Spring at the Bridge Farm

A lot has changed since the last post.  Kate and I are leasing Bridge Farm in Dresden for a couple of years.  We will be growing organic vegetables, herbs, flowers, seedlings, eggs, and pigs.  There are two barns on the 28 acre property right on the Eastern River.  Since we have been here, it's been busy.

Kate's been working at Johnny's part time, I've been doing some carpentry part time, and in between we've been planting lots of seedlings and tending to them.  The greenhouse (and our house!) is full of seedlings already and the cold frames are also almost maxed out with seedlings hardening off for transplant.  We're realizing how much time is actually devoted to greenhouse management and planning; necessitating leaving a portion of the day in the morning and night to water, cover, move, and monitor seedlings.

We also have a few new additions to the farm, a new horse named Tony.  We got him from a horse trader in Vermont at the beginning of April.  In a way it was a birthday present to ourselves, mostly due to timing.  He is getting used to the new farm and horses, and is great when in harness.  Hopefully he will continue to get along with Jess as they will likely be workmates for a while as Molly remains as our backup.

Tony after his arrival.


The other new addition(s) are 50 Barred Rock laying chicks.  They are tiny, and very cute.  Especially when they run around their brooder.

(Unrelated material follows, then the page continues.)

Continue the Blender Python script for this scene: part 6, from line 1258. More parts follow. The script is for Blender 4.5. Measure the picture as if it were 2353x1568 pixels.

I have also been busy moving our equipment over here in a piecemeal fashion.  Some of it I've worked on and tuned up, most still needs some attention, and I've acquired more as the season starts gearing up.  This year we have acquired a new John Deere #4 mower as of yesterday, a single-row potato digger, a John Deere side delivery rake, and a single gang horsedrawn disc that is in much better shape than the one we had before.

It's overall been a late spring with it being cold so late into the year (lows in the low 30s last week) and now it's been rainy.  Every time it rains, the timing for plowing, harrowing, and planting gets pushed back a little further.